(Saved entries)
──────────

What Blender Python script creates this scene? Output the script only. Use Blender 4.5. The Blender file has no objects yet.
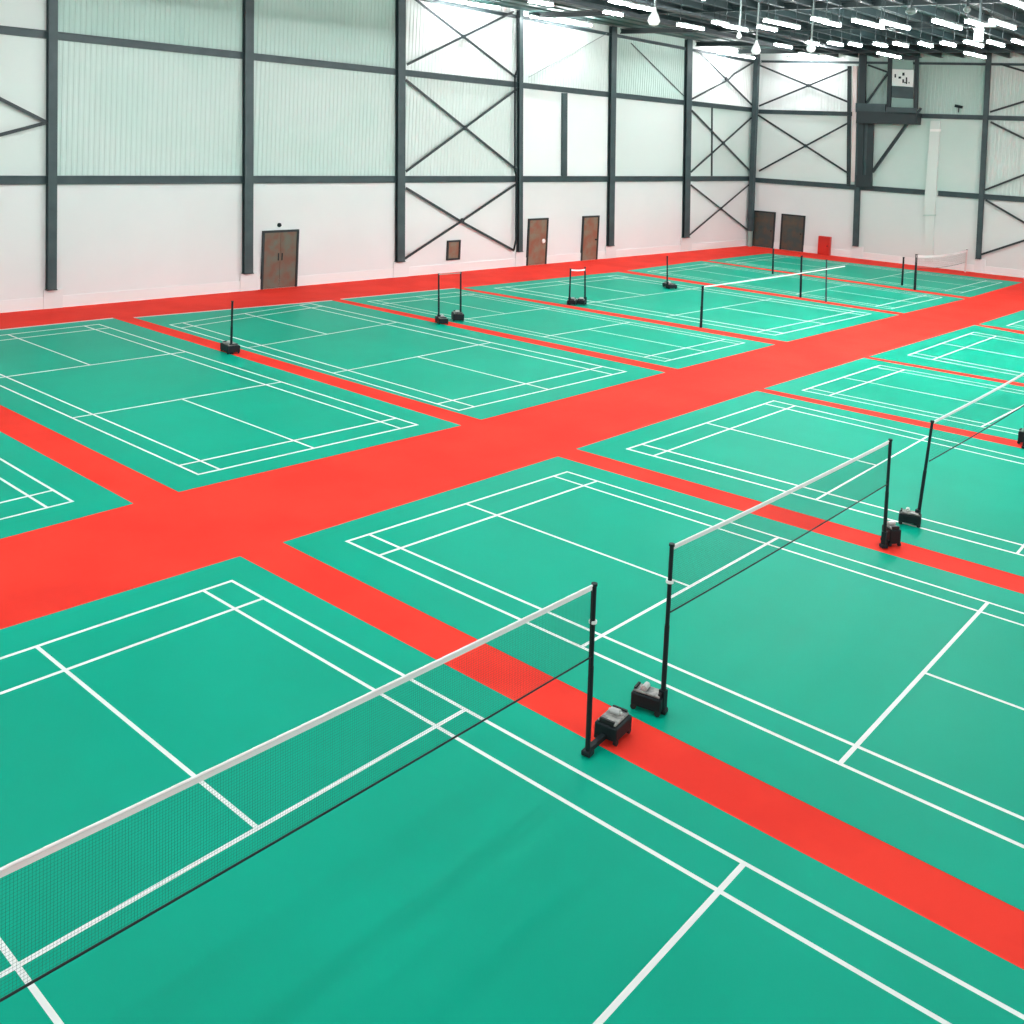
import bpy, bmesh, math, random
import numpy as np
from mathutils import Vector, Matrix
random.seed(7)
C = bpy.context.scene.collection
S = bpy.context.scene

# ------------------------------------------------------------------ camera
F, CX, CY = 1078.7476, -30.6794, -328.8512
CAM = np.array([-9.8005, -13.3446, 7.3659])
YAW, PITCH, ROLL = 0.8488, 0.0600, 0.0470
def basis():
    cy, sy = math.cos(YAW), math.sin(YAW); cp, sp = math.cos(PITCH), math.sin(PITCH)
    fw = np.array([sy*cp, cy*cp, -sp]); r = np.array([cy, -sy, 0.0]); u = np.cross(r, fw)
    c, s = math.cos(ROLL), math.sin(ROLL)
    return c*r+s*u, -s*r+c*u, fw
RR, UU, FW = basis()
cam = bpy.data.cameras.new('camera'); co = bpy.data.objects.new('camera', cam); C.objects.link(co)
cam.sensor_width = 36; cam.lens = F/1024*36; cam.shift_x = -CX/1024; cam.shift_y = CY/1024
cam.clip_end = 500
m = Matrix(((RR[0], UU[0], -FW[0], CAM[0]), (RR[1], UU[1], -FW[1], CAM[1]), (RR[2], UU[2], -FW[2], CAM[2]), (0, 0, 0, 1)))
co.matrix_world = m
S.camera = co

def ray(px, py):
    return RR*((px-512-CX)/F) - UU*((py-512-CY)/F) + FW
def fl(px, py, z=0.0):                      # point of the hall at height z
    d = ray(px, py); return CAM + d*((z-CAM[2])/d[2])
def on_plane(px, py, O, n):
    d = ray(px, py); return CAM + d*(((O-CAM)@n)/(d@n))

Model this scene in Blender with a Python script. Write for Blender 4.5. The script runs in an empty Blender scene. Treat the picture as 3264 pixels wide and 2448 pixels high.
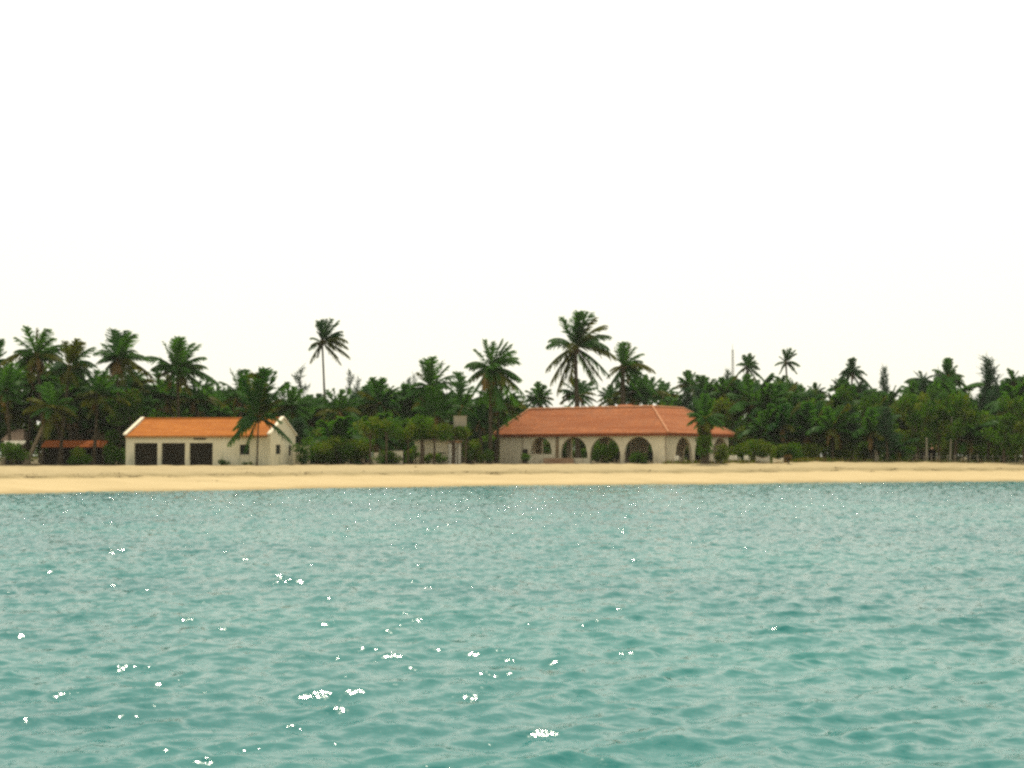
import bpy, math, random
import numpy as np
from mathutils import Vector

S = bpy.context.scene
R = math.radians
# ------------------------------------------------------------------ camera
F = 4615.0                      # focal length in pixels of the 3264 px wide photograph
CAMZ = 2.5
PITCH = math.atan(226.0 / F)
cam = bpy.data.cameras.new("camera")
cam.sensor_width = 36.0
cam.lens = 36.0 * F / 3264.0
cam.clip_start = 0.1
cam.clip_end = 6000.0
camo = bpy.data.objects.new("camera", cam)
camo.location = (0, 0, CAMZ)
camo.rotation_euler = (math.pi / 2 + PITCH, 0, 0)
S.collection.objects.link(camo)
S.camera = camo
# ------------------------------------------------------------------ light
SUN_EL, SUN_AZ = 60.5, 1.0     # high sun ahead of the camera, a touch to the left
SKY_STRENGTH = 0.15
w = bpy.data.worlds.new("World")
S.world = w
w.use_nodes = True
nt = w.node_tree
nt.nodes.clear()
sky = nt.nodes.new("ShaderNodeTexSky")
sky.sky_type = 'NISHITA'
sky.sun_disc = False
sky.sun_elevation = R(SUN_EL)
sky.sun_rotation = R(SUN_AZ)
sky.air_density = 1.0
sky.dust_density = 4.0
sky.ozone_density = 0.6
hs = nt.nodes.new("ShaderNodeHueSaturation")
hs.inputs["Saturation"].default_value = 0.45
tint = nt.nodes.new("ShaderNodeMix")
tint.data_type = 'RGBA'
tint.blend_type = 'MULTIPLY'
tint.inputs[0].default_value = 1.0
tint.inputs[7].default_value = (1.0, 0.95, 0.86, 1)
bg = nt.nodes.new("ShaderNodeBackground")
bg.inputs[1].default_value = SKY_STRENGTH
wo = nt.nodes.new("ShaderNodeOutputWorld")
nt.links.new(sky.outputs[0], hs.inputs["Color"])
nt.links.new(hs.outputs[0], tint.inputs[6])
veil = nt.nodes.new("ShaderNodeMix")   # thick white haze over the whole sky
veil.data_type = 'RGBA'
veil.inputs[0].default_value = 0.72
veil.inputs[7].default_value = (8.9, 8.7, 7.5, 1)
nt.links.new(tint.outputs[2], veil.inputs[6])
nt.links.new(veil.outputs[2], bg.inputs[0])
nt.links.new(bg.outputs[0], wo.inputs[0])
sl = bpy.data.lights.new("sun", 'SUN')
sl.energy = 3.3
sl.angle = R(0.5)
sl.color = (1.0, 0.90, 0.72)
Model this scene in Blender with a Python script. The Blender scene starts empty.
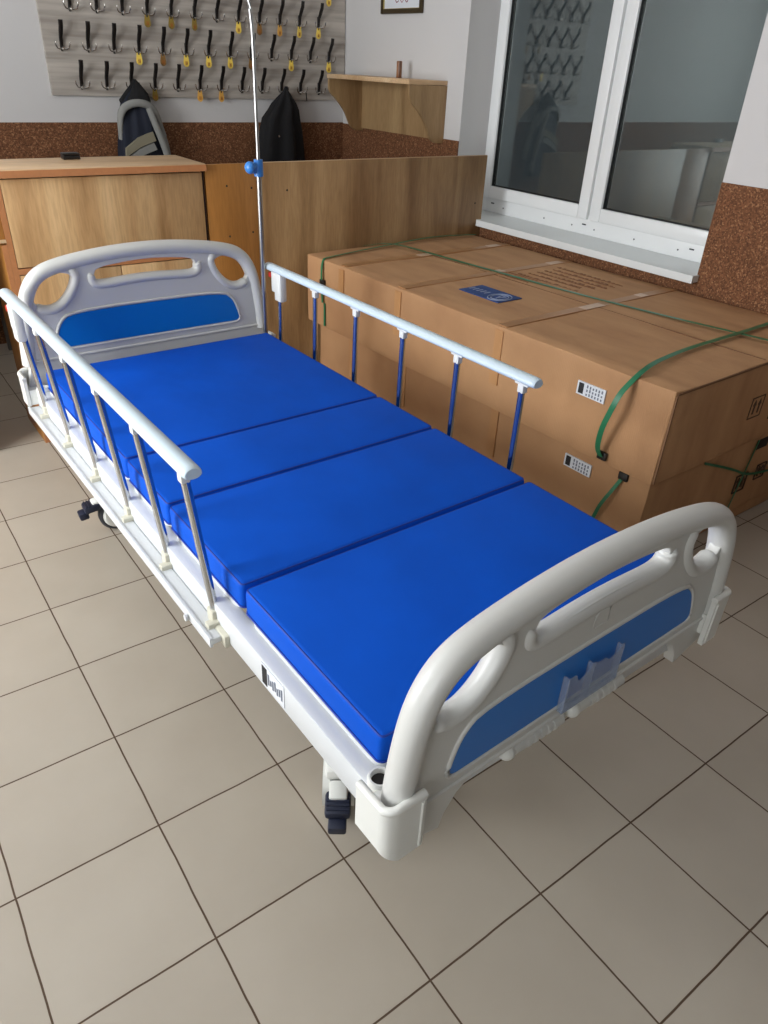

──────────

Direction:
Please take the lines from the beginning of the data above through the line holding "S.camera = co" and transcribe them exactly, without any pictures.

Correct answer:
What Blender Python script creates this scene? Output the script only. Use Blender 4.5. The Blender file has no objects yet.
import bpy, bmesh, math, random
import numpy as np
from mathutils import Vector, Matrix
random.seed(7)
C = bpy.context.scene.collection
S = bpy.context.scene

# ------------------------------------------------------------------ camera
F, CX, CY = 1078.7476, -30.6794, -328.8512
CAM = np.array([-9.8005, -13.3446, 7.3659])
YAW, PITCH, ROLL = 0.8488, 0.0600, 0.0470
def basis():
    cy, sy = math.cos(YAW), math.sin(YAW); cp, sp = math.cos(PITCH), math.sin(PITCH)
    fw = np.array([sy*cp, cy*cp, -sp]); r = np.array([cy, -sy, 0.0]); u = np.cross(r, fw)
    c, s = math.cos(ROLL), math.sin(ROLL)
    return c*r+s*u, -s*r+c*u, fw
RR, UU, FW = basis()
cam = bpy.data.cameras.new('camera'); co = bpy.data.objects.new('camera', cam); C.objects.link(co)
cam.sensor_width = 36; cam.lens = F/1024*36; cam.shift_x = -CX/1024; cam.shift_y = CY/1024
cam.clip_end = 500
m = Matrix(((RR[0], UU[0], -FW[0], CAM[0]), (RR[1], UU[1], -FW[1], CAM[1]), (RR[2], UU[2], -FW[2], CAM[2]), (0, 0, 0, 1)))
co.matrix_world = m
S.camera = co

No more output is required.